A rivederlo oggi, Die Hard, col senno di poi che ci fa giudicare la Germania un Quarto Reich, non sfugge l’eterno duello Europa-Stati Uniti. E mentre il Presidente Trump proclama gli Stati europei nemici economici, piace la rozzezza di Gruber, ignaro della cultura Usa: il concetto d’un gruppo di rapinatori tedeschi, che si trasferisce a Los Angeles per una rapina milionaria, con un piano meticoloso e attrezzature del massimo livello, ma viene sbaragliato da un uomo comune in canottiera, soltanto più avveduto di loro, funziona in senso anti-europeo. E, più marcatamente, anti-tedesco.
Tra l’altro, da Trappola di cristallo emerge con chiarezza la necessità di un ideale, nel corpo a corpo con la vita: da Mezzogiorno di fuoco in poi, l’idea dell’uno contro tutti è elemento fondante del sogno americano. Tuttavia, se l’intelligente e spietato Hans Gruber sembra guidato dall’avidità, intanto che mira al caveau del Nakatomi Plaza (è il Fox Plaza di L.A., realmente esistente), McLane non molla per salvare sua moglie e altri ostaggi. Moglie dalla quale è divorziato. Allo spettatore viene così suggerito che le unioni fondate sul potere appaiono fragili, mentre rispetto e fiducia sono rocce sulle quali l’alleanza è possibile.
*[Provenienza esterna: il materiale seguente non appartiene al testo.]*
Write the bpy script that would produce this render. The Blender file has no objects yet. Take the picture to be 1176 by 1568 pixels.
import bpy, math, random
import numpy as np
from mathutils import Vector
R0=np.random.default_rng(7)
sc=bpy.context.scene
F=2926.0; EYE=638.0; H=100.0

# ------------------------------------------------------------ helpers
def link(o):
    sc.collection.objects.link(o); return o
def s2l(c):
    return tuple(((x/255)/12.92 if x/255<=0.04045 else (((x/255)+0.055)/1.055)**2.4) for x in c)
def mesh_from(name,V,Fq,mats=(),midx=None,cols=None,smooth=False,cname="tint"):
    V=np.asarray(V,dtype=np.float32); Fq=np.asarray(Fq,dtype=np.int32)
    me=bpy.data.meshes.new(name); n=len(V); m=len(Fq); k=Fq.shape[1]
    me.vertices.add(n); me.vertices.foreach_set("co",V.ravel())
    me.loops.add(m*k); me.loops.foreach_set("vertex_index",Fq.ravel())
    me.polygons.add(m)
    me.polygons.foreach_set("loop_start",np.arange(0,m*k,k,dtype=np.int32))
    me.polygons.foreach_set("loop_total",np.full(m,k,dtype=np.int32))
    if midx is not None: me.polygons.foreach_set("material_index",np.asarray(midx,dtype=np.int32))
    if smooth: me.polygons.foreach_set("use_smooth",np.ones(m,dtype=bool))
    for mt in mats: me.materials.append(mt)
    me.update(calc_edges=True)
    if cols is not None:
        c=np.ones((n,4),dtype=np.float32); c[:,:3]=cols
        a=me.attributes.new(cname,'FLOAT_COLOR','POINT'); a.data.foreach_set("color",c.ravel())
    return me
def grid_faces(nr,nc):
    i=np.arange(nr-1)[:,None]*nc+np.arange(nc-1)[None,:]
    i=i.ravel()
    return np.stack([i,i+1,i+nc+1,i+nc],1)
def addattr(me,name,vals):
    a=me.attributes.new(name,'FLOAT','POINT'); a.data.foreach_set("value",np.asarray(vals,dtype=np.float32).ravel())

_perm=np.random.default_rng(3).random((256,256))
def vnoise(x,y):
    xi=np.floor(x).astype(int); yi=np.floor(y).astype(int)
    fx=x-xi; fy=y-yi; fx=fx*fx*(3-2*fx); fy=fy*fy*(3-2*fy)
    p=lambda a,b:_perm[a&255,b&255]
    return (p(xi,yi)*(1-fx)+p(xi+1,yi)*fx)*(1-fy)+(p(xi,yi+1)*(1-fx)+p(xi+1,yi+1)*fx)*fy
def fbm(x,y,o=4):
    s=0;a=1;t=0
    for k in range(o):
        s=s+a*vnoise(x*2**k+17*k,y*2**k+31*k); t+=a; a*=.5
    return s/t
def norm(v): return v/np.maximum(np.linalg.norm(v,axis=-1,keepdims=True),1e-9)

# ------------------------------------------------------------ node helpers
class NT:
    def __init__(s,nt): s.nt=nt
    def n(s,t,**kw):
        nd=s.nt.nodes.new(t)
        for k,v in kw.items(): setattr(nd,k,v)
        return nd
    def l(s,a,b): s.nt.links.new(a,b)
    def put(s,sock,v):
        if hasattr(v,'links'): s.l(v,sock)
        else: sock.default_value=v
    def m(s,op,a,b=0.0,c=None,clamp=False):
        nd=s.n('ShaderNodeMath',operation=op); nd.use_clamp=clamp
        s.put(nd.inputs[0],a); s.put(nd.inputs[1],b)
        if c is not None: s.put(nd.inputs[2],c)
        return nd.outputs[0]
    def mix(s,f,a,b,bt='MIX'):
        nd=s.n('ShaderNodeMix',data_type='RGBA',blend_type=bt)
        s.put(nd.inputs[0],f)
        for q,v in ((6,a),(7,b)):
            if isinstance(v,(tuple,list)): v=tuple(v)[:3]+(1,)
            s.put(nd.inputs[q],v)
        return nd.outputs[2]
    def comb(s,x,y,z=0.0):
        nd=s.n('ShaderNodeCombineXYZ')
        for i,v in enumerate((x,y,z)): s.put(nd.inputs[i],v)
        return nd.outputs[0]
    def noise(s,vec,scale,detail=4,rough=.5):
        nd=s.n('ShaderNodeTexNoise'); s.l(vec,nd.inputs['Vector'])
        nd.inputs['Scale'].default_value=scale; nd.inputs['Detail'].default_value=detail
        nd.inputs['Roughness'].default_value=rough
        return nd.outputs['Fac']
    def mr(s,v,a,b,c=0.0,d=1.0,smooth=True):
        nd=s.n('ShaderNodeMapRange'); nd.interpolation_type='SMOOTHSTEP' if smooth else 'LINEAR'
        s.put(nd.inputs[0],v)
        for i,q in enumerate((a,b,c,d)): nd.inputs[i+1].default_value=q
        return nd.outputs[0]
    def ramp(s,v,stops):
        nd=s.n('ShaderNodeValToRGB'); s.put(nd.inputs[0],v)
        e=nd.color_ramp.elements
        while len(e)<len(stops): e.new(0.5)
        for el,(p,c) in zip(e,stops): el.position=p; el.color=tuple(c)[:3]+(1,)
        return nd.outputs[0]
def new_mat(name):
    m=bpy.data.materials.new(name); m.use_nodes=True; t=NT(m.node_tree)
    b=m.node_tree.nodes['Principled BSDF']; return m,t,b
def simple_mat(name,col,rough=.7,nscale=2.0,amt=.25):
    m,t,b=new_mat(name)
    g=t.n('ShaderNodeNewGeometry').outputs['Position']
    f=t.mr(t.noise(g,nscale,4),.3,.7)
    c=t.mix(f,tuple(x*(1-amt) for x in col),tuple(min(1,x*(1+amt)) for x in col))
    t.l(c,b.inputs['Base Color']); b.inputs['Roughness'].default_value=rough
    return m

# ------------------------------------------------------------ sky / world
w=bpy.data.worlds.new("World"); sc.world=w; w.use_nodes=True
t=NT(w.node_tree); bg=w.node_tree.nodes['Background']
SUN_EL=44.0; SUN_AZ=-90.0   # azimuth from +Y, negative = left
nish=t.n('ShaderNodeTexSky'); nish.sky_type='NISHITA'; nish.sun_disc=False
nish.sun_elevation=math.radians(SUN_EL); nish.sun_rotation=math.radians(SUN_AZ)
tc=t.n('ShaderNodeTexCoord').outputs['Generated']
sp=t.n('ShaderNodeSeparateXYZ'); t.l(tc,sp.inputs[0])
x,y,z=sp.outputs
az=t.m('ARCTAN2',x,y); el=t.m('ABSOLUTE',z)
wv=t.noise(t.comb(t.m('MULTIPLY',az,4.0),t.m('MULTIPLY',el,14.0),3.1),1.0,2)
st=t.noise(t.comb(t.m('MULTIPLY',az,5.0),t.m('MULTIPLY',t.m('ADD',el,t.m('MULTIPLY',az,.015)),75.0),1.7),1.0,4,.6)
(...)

Non a caso sui titoli di coda parte l’Inno alla gioia di Beethoven, chiara allusione cristiano-religiosa al senso della vita.
Dopo Die Hard, il plot narrativo d’un pugno di cattivacci in cima a un grattacielo, sgominati da un solo poliziotto, mentre dabbasso ce ne sono altri mille, è diventato familiare. Il momento Bruce Willis se lo sono regalato un po’ tutti, da Danny De Vito (in It’s Always Sunny in Philadelphia) a Homer Simpson, mentre il rapper Ice-T l’ha trasformato in hip-hop, nell’album O.G. Original Gangster. Ne esistono molti altri, di riferimenti pop al primo Die Hard seminale, ma a elencarli tutti, addio ritmo Yippie-ki-yay!, che trent’anni dopo piace ancora.